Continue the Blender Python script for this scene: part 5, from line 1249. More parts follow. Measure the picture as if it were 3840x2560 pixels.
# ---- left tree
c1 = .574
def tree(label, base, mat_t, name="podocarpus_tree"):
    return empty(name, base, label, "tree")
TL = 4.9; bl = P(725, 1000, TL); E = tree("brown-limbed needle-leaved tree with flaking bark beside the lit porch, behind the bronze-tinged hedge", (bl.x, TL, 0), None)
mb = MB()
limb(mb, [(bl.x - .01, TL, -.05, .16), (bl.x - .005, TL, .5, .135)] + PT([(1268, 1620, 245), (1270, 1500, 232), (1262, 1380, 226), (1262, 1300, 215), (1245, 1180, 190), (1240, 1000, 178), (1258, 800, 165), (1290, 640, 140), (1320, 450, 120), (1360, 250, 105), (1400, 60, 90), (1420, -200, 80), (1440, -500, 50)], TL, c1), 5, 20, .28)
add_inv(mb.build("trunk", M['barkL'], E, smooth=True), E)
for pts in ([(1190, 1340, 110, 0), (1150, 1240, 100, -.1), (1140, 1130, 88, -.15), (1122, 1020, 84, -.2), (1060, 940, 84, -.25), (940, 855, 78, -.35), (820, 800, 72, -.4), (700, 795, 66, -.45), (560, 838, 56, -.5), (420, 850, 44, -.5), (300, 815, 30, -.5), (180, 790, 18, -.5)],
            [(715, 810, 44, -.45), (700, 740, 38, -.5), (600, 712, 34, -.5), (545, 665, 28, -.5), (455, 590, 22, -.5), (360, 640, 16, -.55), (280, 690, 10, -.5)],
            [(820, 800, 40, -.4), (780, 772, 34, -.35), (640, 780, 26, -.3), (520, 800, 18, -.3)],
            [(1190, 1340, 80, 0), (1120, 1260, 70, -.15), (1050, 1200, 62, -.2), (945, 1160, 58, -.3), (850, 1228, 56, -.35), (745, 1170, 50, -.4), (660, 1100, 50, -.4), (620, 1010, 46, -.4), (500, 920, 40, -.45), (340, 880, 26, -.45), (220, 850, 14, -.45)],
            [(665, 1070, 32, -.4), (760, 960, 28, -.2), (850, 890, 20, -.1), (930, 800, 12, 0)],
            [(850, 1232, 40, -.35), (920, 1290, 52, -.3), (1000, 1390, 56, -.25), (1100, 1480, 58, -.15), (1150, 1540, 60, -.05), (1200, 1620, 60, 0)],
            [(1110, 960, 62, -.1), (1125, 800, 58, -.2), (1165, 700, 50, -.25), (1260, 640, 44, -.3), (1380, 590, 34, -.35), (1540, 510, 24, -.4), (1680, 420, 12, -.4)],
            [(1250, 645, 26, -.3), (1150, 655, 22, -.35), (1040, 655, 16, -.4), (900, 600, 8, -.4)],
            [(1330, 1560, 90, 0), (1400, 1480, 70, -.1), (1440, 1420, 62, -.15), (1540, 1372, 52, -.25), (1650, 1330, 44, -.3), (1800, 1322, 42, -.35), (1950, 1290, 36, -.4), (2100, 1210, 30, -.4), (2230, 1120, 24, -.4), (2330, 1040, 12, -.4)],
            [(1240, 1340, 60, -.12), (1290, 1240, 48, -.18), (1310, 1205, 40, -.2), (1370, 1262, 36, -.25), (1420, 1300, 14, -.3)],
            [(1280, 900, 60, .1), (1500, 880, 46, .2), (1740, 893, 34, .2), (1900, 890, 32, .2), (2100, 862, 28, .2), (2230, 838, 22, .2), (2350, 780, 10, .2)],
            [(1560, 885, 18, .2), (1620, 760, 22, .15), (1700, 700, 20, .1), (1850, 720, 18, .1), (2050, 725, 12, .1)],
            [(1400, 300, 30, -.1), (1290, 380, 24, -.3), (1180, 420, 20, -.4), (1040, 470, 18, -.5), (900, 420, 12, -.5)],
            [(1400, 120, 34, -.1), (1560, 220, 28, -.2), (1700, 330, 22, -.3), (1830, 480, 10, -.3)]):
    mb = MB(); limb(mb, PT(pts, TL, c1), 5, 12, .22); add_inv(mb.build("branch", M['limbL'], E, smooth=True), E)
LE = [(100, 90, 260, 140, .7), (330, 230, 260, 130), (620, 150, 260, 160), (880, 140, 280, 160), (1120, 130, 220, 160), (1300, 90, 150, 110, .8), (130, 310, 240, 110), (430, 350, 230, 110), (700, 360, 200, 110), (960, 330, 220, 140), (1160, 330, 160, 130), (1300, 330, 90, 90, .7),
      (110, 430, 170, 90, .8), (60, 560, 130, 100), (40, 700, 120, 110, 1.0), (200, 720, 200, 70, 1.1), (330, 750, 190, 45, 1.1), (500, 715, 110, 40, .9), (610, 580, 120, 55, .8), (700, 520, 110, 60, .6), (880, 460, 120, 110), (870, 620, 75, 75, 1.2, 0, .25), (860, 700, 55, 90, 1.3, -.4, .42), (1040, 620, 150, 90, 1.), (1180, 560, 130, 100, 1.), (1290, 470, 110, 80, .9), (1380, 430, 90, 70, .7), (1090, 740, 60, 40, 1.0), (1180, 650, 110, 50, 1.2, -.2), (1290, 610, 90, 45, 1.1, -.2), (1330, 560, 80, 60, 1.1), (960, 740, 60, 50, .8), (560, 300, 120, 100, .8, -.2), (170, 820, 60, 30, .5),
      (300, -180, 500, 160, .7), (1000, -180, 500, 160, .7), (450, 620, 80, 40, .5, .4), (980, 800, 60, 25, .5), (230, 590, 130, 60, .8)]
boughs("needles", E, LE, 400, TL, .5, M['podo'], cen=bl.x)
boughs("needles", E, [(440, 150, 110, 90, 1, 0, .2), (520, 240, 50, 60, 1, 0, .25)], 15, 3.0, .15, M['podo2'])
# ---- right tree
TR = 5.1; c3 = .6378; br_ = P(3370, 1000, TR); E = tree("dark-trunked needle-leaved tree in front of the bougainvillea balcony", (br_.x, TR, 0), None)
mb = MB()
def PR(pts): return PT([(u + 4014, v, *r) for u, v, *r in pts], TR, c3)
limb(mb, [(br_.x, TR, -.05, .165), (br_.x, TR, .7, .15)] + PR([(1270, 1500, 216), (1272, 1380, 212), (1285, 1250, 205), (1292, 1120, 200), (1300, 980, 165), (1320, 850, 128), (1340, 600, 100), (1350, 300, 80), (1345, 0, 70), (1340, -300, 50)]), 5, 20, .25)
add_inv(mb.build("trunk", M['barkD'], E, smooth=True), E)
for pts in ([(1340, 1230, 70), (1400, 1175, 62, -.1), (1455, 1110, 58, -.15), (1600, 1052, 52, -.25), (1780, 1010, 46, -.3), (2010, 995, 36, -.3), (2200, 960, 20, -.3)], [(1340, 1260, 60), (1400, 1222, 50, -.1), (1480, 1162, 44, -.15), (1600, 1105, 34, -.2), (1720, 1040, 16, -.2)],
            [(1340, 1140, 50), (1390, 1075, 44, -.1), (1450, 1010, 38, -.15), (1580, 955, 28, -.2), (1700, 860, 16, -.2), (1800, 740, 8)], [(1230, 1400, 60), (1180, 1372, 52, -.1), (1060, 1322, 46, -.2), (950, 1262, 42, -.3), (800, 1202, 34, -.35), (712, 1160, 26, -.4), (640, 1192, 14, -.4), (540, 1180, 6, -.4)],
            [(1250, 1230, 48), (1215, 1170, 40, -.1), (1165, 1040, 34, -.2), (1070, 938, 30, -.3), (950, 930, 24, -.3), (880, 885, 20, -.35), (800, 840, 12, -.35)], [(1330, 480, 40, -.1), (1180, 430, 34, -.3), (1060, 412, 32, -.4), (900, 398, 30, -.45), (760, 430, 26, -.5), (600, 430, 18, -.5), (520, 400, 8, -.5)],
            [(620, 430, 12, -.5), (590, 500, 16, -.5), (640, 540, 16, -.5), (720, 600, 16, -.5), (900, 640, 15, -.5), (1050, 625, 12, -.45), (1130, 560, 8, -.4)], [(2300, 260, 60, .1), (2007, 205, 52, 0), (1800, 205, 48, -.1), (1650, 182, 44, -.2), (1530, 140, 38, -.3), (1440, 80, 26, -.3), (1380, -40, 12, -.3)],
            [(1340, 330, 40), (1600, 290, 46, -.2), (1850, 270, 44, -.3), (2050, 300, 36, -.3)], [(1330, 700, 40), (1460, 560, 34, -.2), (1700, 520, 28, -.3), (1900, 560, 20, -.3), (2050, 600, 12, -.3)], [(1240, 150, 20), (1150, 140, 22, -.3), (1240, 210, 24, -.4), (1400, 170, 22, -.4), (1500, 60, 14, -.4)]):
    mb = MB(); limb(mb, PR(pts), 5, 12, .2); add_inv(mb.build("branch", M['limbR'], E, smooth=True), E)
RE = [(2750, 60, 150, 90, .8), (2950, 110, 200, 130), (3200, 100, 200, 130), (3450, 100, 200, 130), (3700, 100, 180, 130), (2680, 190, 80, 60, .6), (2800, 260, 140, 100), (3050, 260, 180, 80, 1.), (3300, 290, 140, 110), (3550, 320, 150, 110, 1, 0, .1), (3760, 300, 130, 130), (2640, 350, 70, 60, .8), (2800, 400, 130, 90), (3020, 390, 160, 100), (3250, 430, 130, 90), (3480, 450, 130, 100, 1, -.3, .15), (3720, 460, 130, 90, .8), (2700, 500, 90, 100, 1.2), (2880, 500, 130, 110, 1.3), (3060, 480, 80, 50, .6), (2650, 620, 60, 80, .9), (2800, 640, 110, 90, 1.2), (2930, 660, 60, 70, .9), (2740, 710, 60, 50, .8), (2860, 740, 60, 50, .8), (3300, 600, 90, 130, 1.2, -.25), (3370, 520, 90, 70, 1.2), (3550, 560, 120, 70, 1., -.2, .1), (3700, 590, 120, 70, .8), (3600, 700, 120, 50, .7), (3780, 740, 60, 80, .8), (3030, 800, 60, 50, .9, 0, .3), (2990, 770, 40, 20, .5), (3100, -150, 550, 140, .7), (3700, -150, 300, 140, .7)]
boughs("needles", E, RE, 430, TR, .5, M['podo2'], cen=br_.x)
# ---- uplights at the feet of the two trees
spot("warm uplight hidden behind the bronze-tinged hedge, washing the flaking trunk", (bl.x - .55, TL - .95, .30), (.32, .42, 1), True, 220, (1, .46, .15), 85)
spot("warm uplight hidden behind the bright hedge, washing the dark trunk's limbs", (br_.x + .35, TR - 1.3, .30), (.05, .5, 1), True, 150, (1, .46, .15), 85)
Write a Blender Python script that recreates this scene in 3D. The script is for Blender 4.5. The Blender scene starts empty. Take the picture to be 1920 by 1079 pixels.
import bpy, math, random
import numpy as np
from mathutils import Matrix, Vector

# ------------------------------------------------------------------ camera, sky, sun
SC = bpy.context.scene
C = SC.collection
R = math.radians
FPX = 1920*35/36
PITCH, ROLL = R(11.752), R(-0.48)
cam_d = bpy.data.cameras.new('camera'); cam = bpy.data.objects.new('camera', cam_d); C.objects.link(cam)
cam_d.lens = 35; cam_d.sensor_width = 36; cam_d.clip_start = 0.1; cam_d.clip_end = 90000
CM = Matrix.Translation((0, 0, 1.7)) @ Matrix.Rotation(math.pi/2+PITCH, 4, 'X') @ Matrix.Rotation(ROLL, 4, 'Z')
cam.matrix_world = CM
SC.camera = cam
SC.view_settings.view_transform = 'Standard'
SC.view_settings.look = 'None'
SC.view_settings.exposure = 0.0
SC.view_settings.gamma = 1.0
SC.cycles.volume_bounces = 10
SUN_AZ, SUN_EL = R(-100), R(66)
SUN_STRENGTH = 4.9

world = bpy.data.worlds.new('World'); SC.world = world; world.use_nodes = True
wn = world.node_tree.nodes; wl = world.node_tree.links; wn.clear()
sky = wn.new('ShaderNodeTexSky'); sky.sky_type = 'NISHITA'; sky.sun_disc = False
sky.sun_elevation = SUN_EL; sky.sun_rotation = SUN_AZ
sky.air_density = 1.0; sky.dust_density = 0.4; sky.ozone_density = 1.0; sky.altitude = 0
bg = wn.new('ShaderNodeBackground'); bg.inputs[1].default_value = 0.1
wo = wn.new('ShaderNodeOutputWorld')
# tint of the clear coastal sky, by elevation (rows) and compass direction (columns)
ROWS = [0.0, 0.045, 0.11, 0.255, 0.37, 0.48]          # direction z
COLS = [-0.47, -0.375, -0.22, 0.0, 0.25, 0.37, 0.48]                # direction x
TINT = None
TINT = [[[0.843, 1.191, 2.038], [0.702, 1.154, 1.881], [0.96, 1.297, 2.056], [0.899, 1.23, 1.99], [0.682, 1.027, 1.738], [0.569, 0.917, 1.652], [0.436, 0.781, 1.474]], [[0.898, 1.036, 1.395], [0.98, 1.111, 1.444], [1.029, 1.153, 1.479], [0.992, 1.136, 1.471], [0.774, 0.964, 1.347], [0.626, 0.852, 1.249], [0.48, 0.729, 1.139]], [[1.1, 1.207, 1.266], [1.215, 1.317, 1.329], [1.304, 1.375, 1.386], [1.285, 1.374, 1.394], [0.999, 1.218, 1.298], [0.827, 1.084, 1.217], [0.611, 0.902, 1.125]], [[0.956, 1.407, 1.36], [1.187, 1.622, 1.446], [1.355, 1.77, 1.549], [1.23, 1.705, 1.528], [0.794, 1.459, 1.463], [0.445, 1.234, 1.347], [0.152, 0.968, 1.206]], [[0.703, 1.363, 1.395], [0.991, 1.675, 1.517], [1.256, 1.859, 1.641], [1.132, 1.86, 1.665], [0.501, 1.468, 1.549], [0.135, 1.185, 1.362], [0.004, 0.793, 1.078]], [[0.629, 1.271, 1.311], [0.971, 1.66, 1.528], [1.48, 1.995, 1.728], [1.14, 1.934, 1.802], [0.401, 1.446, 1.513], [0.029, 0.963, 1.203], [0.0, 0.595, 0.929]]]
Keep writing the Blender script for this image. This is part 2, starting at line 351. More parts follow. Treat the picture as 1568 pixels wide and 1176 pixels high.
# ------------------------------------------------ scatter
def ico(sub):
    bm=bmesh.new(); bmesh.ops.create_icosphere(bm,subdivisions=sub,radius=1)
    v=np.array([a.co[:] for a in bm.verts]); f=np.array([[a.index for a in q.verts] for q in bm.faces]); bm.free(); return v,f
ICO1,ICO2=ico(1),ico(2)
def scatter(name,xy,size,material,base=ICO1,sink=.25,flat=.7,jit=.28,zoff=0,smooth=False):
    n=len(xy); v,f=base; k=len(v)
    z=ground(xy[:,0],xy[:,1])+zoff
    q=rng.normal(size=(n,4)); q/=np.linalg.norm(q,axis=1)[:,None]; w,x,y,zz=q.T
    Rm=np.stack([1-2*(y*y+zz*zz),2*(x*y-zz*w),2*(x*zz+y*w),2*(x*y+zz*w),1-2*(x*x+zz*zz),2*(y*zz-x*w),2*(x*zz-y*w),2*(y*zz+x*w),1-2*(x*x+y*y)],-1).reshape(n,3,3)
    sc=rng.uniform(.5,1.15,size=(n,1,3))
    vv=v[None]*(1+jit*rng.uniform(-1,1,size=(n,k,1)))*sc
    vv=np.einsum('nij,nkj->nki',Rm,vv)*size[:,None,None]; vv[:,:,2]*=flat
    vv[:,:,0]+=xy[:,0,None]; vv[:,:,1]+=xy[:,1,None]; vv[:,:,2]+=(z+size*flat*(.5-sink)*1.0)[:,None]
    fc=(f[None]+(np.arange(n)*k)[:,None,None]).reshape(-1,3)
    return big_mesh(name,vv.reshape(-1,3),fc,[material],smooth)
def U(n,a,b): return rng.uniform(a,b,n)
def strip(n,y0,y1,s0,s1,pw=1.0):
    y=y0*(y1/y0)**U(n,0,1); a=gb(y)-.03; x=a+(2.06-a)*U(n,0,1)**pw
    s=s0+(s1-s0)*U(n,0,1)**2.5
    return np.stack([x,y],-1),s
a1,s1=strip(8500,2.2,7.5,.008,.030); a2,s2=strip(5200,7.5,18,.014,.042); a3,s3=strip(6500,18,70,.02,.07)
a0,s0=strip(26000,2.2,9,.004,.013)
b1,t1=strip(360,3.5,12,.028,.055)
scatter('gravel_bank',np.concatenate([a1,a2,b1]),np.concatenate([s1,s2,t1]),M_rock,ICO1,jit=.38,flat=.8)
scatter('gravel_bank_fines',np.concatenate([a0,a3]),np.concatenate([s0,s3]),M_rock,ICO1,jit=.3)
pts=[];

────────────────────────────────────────

# Stated problem
Sift the material for lines with the string "Python". Copy each one found.

# Solution for this task
Continue the Blender Python script for this scene: part 5, from line 1249. More parts follow. Measure the picture as if it were 3840x2560 pixels.
Write a Blender Python script that recreates this scene in 3D. The script is for Blender 4.5. The Blender scene starts empty. Take the picture to be 1920 by 1079 pixels.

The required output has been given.